本作は、バカの存在を決して許容せず、次々に殺していく世の中に納得できない文子が、理由は不明だが、バカを交渉課から救おうと活動しているサンディやワタナベと共に、世の中と闘っていく様子がテンポ良く描かれている。“バカ”と呼ばれるようになった人間は、“ノイズ”とも呼ばれる怪物を発生させると同時に、本人の願望が強く反映された特別な能力を獲得する。
いじめにあっていた文子は、これ以上傷つかないですむ、驚きの能力を手に入れる。1巻では、サンディとワタナベに“バカ”として生きていくための術を教わりながら、文子がネゴシエイターに見つからないように逃亡生活を送る様子が描かれる。だが2巻では、ふたりのすすめで“人の心を読む”能力を持つヤクザの九条が率いる組織「フールズ」に入ることになる。「フールズ」は、交渉課からの発見を免れた“隠れバカ”が集う自衛組織。自分の意思とは関係なく“バカ騒ぎ”を起こした挙句、追われる身となった新たなバカたちを、仲間と協力して能力を駆使して救いだす物語へと変化するのだ――。
サンディは文子にこう告げる。
「世界は多様性でできている 変わり者で世界はできてんだよ」
…だが、世間はバカの存在を許容しないばかりか、バカが死ぬまで追跡をやめず、文子も、ネット上に名前や学校、住所を晒され、家族にまでひどい被害が及んでいた。“多様性”という言葉があちこちで叫ばれる世の中ではあるが、人は、あまりに自分とかけ離れた存在に恐怖を感じることもある。本作でも、交渉課の人間には、バカに家族を殺された者もおり、一概に責めることもできないのが難しいところだと感じた。
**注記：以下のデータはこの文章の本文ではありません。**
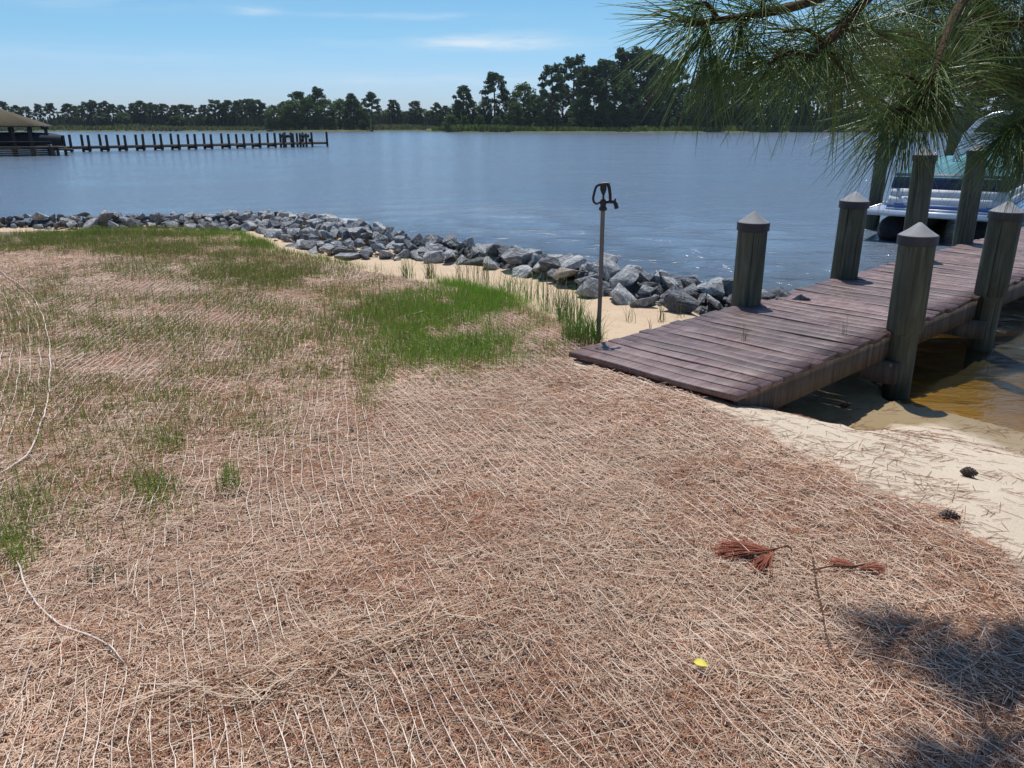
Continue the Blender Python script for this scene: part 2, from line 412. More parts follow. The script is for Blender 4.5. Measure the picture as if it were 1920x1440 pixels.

…とはいっても、ある日突然、普通だったはずの自分が少数派の存在になり、すぐに駆除されるとなったら、黙ってはいられないだろう。複雑な人生ゆえに、さまざまな能力を持つようになった“バカ”たちの存在が気になるのはもちろん、彼らが生み出すバラエティ豊かな“ノイズ”も見れば見るほど愛らしく、続きが気になって仕方がないマンガである。